> _TASK DESCRIPTION_
Repeat what the lines below say, word for word, and skip every image.

> _RECORDED DATA_
--- START ---

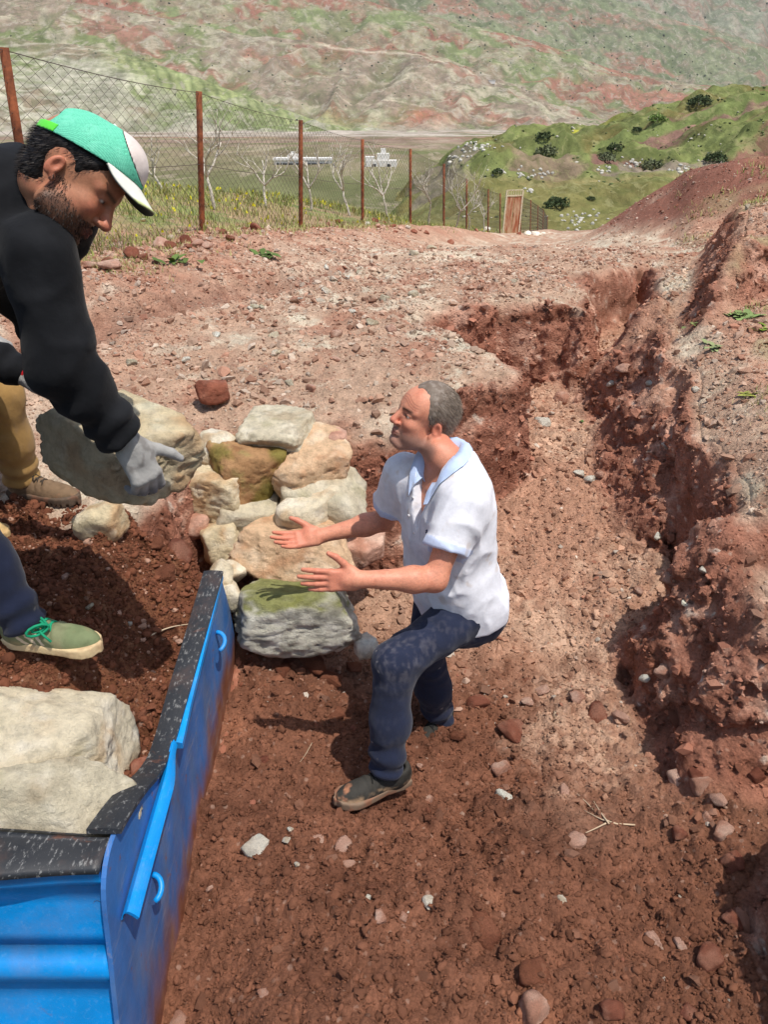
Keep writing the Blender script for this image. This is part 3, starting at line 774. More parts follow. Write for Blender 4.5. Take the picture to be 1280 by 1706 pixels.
def stone_col(V, Nn, style, seed):
    a, b, c = [lin(q) * (1.0 if style in ('red', 'soil') else 1.16) for q in STYLES[style]]
    W = (V * 1.0 + seed * 3.1).astype(np.float32)
    C = np.tile(a, (len(V), 1))
    C = lerp3(C, b, sstep(-.05, .5, fbm(W * 7, 4, seed=seed)) * .85)
    C = lerp3(C, c, sstep(.05, .5, fbm(W * 11, 4, seed=seed + 2)) * .7)
    C = lerp3(C, lin((150, 92, 66)), sstep(.1, .6, -Nn[:, 2] + .5 * fbm(W * 9, 3, seed=seed + 4)) * .35)
    if style == 'moss':
        g = sstep(.30, .75, Nn[:, 2] + .5 * fbm(W * 9, 4, seed=seed + 6) - .05)
        C = lerp3(C, lin((126, 128, 60)), g * .9)
        C = lerp3(C, lin((72, 70, 52)), sstep(.05, .35, fbm(W * 16, 4, seed=seed + 9) + .15 * fbm(W * 60, 2, seed=5)) * (1 - g) * .45)
    if style == 'brown': C = lerp3(C, lin((116, 112, 44)), sstep(.0, .5, fbm(W * 8, 4, seed=seed + 6) + .35 * V[:, 0] / (np.abs(V[:, 0]).max() + 1e-6)) * .7)
    if style in ('grey', 'pale'): C = lerp3(C, lin((148, 140, 84)), sstep(.2, .6, fbm(W * 6, 4, seed=seed + 8)) * .35)
    return np.clip(C, 0.01, .85)
def rock(name, pos, half, yaw=0, tx=0, ty=0, seed=1, style='pale', sub=4, label=None, category='stone', group=None, **kw):
    V, Fc = rock_vf(seed, half, sub=sub, **kw)
    V = V @ (rotz(yaw) @ rotx(tx) @ roty(ty)).T
    Nn = vnormals(V, Fc)
    me = mesh_from(name, V, Fc); set_col(me, stone_col(V, Nn, style, seed))
    o = add(name, me, M_REDSTONE if style in ('red', 'soil', 'pink') else M_STONE)
    o.location = pos
    if label: o['label'] = label; o['category'] = category
    if group: o['group'] = group
    return o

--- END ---

> _OUTPUT FOR THIS TASK_
Keep writing the Blender script for this image. This is part 3, starting at line 774. More parts follow. Write for Blender 4.5. Take the picture to be 1280 by 1706 pixels.
def stone_col(V, Nn, style, seed):
    a, b, c = [lin(q) * (1.0 if style in ('red', 'soil') else 1.16) for q in STYLES[style]]
    W = (V * 1.0 + seed * 3.1).astype(np.float32)
    C = np.tile(a, (len(V), 1))
    C = lerp3(C, b, sstep(-.05, .5, fbm(W * 7, 4, seed=seed)) * .85)
    C = lerp3(C, c, sstep(.05, .5, fbm(W * 11, 4, seed=seed + 2)) * .7)
    C = lerp3(C, lin((150, 92, 66)), sstep(.1, .6, -Nn[:, 2] + .5 * fbm(W * 9, 3, seed=seed + 4)) * .35)
    if style == 'moss':
        g = sstep(.30, .75, Nn[:, 2] + .5 * fbm(W * 9, 4, seed=seed + 6) - .05)
        C = lerp3(C, lin((126, 128, 60)), g * .9)
        C = lerp3(C, lin((72, 70, 52)), sstep(.05, .35, fbm(W * 16, 4, seed=seed + 9) + .15 * fbm(W * 60, 2, seed=5)) * (1 - g) * .45)
    if style == 'brown': C = lerp3(C, lin((116, 112, 44)), sstep(.0, .5, fbm(W * 8, 4, seed=seed + 6) + .35 * V[:, 0] / (np.abs(V[:, 0]).max() + 1e-6)) * .7)
    if style in ('grey', 'pale'): C = lerp3(C, lin((148, 140, 84)), sstep(.2, .6, fbm(W * 6, 4, seed=seed + 8)) * .35)
    return np.clip(C, 0.01, .85)
def rock(name, pos, half, yaw=0, tx=0, ty=0, seed=1, style='pale', sub=4, label=None, category='stone', group=None, **kw):
    V, Fc = rock_vf(seed, half, sub=sub, **kw)
    V = V @ (rotz(yaw) @ rotx(tx) @ roty(ty)).T
    Nn = vnormals(V, Fc)
    me = mesh_from(name, V, Fc); set_col(me, stone_col(V, Nn, style, seed))
    o = add(name, me, M_REDSTONE if style in ('red', 'soil', 'pink') else M_STONE)
    o.location = pos
    if label: o['label'] = label; o['category'] = category
    if group: o['group'] = group
    return o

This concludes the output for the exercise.